İlk iş mutlaka tasavvuf çalışmak olmalı. Fakat herkes tasavvuf konuşmaktan korkuyor. Amerika'da pek çok psikolog dindar değil. Yaptıkları işe maneviyat eklemeye çalışıyorlar ama bu da olmuyor. Çok iyi eğitim almalılar. Birinin ruhu hakkında konuşmak beyni hakkında konuşmaktan çok daha zordur.
Tüm dünyadaki Müslümanlar için hep şunu söylüyorum: “Terörizmin İslamla hiç alakası yok. Allah Kur'an da ayetlerle belirtiyor. Peygamber Efendimiz hadislerle de açıklamış. “Terörizm kesinlikle haramdır.” Ben bunu Amerika'da söylesem gazeteler yazmaz. Çünkü onlar Donald Trump'ın sözlerini basmayı tercih ediyor.
1980 yılında kendi üniversitem olan Sofia Unıversity'nin rektörüydüm. Enstitümüze her inançtan din adamlarını davet ediyorduk. İlk davet ettiğimiz Sufî Şeyhi Muzaffer Ozak'dı. Ofisimde telefonla konuşuyordum. O sırada kapımın önünden geçti. Yarım saniye bakıştık ve benim için zaman durdu. Muzaffer Efendi'yle tanıştığım gün benim tasavvufla ilk adımım oldu.

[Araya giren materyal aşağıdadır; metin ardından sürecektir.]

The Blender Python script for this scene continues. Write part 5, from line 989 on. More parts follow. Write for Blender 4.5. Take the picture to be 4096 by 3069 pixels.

Tasavvuf bugüne dek bildiklerimizin çok ötesinde şeyler söylüyor. Örneğin, sufilerin egolarını böylesine terbiye etmiş olmaları beni çok etkiledi. Bir de tasavvuf sevmeyi öğretiyor. Kendinizden başkasını sevmediğiniz zaman mutlu olamazsınız. Etrafıma baktığımda içlerinde boşluk olan bir yığın insan görüyorum. Çünkü egoları, onlara hep daha fazla şeye sahip olmalarını söylüyor. Bundan dolayı başkalarıyla sağlıklı ilişkiler kuramıyor, sevmeyi bilmiyorlar. Sufilikle birlikte hayatımda her şey değişti. Benim için manevi rehberin tanımı tasavvuf oldu.
Yunus Emre ve Mevlana'yı çok seviyorum. En sevdiğim ilahiler Yunus Emre'nin. Bazen ilahilerini dinlerken ağlıyorum. Özellikle Yunus Emre beni ağlatıyor, Mevlana da düşündürüyor.
Derviş olduğumda Muzaffer Efendi bana Ragıp ismini verdi. Robert ismimin Türkiye'de uygun olmayacağını söyledi. Ben bizim tekkemizin babası gibiyim. Eşim de annesi gibi. Çocuklarım da yıllarca böyle bir ortamda yetiştiği için onlar da tasavvufa merak sardı.